--- start of Records shown ---
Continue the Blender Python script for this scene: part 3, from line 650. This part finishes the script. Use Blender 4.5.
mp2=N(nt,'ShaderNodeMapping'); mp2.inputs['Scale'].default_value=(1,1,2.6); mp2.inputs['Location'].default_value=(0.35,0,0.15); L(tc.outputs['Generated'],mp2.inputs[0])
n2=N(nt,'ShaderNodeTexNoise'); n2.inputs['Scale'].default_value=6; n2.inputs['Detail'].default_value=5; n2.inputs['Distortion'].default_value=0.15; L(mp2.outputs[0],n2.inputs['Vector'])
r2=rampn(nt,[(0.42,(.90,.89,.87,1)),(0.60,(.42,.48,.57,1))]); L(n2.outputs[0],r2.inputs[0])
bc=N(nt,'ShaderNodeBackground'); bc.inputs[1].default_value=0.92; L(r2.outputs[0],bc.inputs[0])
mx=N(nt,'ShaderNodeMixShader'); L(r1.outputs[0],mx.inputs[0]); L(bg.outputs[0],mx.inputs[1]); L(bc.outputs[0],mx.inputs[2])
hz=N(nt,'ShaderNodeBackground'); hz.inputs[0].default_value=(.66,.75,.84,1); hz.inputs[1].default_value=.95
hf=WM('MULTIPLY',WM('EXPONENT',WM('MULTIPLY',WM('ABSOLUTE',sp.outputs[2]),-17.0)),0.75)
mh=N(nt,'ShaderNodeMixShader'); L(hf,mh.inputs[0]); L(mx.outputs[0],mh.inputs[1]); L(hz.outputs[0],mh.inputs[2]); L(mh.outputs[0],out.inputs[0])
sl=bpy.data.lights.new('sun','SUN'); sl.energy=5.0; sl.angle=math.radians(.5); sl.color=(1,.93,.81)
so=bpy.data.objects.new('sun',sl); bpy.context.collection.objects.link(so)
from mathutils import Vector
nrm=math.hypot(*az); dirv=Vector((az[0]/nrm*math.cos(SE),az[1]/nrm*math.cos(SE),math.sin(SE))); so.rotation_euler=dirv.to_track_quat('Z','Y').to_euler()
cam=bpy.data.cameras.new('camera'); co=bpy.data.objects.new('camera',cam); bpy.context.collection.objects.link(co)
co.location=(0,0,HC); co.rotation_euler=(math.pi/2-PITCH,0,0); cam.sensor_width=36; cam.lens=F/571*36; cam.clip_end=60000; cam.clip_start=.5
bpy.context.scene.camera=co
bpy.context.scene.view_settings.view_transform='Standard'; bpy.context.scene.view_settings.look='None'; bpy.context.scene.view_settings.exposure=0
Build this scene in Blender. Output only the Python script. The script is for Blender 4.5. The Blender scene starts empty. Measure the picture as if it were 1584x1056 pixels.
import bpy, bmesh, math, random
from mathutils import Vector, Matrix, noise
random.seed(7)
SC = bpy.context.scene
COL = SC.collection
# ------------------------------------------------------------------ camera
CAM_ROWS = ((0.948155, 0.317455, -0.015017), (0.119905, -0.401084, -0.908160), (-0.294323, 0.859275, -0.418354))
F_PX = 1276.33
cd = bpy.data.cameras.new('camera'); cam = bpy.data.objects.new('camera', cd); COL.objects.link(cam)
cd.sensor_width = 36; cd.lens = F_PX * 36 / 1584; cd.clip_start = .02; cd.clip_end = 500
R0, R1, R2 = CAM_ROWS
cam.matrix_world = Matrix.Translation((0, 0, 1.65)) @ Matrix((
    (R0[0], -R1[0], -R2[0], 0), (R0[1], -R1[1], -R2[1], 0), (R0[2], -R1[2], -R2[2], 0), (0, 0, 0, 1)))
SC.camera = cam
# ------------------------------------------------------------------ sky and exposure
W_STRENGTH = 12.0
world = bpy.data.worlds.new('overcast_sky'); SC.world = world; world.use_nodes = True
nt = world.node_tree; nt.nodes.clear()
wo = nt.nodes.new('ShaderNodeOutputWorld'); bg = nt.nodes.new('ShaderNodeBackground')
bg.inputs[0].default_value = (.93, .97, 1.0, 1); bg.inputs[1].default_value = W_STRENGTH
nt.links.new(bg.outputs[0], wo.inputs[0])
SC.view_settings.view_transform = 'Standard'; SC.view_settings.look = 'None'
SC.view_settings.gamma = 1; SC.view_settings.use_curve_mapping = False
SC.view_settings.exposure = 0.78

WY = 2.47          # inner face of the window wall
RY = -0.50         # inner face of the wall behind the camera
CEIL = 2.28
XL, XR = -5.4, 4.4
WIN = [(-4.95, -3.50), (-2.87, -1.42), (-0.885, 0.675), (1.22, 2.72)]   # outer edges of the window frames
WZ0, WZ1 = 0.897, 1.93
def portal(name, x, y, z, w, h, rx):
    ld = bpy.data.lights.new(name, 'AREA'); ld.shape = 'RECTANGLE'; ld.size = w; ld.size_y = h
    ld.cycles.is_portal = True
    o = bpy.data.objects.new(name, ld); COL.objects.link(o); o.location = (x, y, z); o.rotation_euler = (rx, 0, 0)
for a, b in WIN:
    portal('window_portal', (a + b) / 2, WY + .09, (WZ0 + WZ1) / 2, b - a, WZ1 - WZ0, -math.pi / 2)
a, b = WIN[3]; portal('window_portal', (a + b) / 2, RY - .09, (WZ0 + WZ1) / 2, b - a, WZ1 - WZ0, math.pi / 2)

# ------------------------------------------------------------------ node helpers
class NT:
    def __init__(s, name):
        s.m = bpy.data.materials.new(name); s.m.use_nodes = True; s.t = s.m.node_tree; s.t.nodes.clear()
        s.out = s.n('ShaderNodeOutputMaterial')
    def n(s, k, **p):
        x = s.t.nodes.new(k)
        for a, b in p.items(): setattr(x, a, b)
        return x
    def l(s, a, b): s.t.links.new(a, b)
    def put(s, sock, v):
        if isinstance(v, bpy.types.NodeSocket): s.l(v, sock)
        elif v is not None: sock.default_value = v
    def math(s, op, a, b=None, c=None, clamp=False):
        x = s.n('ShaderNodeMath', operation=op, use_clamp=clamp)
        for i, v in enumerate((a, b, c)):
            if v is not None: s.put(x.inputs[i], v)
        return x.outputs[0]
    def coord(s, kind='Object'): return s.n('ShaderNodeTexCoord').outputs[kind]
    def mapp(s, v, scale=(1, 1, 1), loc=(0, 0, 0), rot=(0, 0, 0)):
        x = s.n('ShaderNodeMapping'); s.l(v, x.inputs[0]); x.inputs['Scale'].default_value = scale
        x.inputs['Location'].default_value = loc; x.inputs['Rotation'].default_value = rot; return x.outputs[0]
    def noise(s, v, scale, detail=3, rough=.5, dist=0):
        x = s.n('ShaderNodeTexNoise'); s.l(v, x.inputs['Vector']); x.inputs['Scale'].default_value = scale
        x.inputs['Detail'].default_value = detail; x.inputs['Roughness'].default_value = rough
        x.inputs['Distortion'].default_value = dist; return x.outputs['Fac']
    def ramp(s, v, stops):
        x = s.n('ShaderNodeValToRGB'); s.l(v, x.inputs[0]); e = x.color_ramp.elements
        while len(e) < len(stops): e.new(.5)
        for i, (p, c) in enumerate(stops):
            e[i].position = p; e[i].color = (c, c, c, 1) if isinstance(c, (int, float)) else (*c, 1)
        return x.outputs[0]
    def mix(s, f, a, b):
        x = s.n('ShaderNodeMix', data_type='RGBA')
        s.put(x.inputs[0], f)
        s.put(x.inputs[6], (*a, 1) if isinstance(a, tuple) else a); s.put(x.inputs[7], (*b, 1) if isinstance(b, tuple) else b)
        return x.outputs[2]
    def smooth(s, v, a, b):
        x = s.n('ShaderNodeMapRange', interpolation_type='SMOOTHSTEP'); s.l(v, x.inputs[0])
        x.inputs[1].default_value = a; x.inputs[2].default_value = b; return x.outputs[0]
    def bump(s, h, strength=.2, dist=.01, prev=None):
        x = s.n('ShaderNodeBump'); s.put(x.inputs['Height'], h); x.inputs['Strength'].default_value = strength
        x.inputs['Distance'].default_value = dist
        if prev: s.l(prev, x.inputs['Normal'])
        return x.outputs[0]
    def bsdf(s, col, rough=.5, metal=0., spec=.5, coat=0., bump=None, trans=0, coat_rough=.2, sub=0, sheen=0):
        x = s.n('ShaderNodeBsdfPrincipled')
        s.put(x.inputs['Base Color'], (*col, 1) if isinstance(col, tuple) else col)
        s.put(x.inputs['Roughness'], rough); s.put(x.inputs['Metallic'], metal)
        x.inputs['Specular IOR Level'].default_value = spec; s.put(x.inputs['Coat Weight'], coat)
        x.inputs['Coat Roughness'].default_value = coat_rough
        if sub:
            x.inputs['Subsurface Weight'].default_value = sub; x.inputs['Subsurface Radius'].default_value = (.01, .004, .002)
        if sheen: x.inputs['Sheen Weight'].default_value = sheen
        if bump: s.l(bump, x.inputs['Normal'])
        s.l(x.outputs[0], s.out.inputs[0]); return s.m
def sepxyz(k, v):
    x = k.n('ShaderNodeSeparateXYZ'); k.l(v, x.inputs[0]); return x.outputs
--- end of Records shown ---
→ **Required work**
How many lines of these entries contain the string "Python"? Reply with the number alone.

→ **Exercise response**
2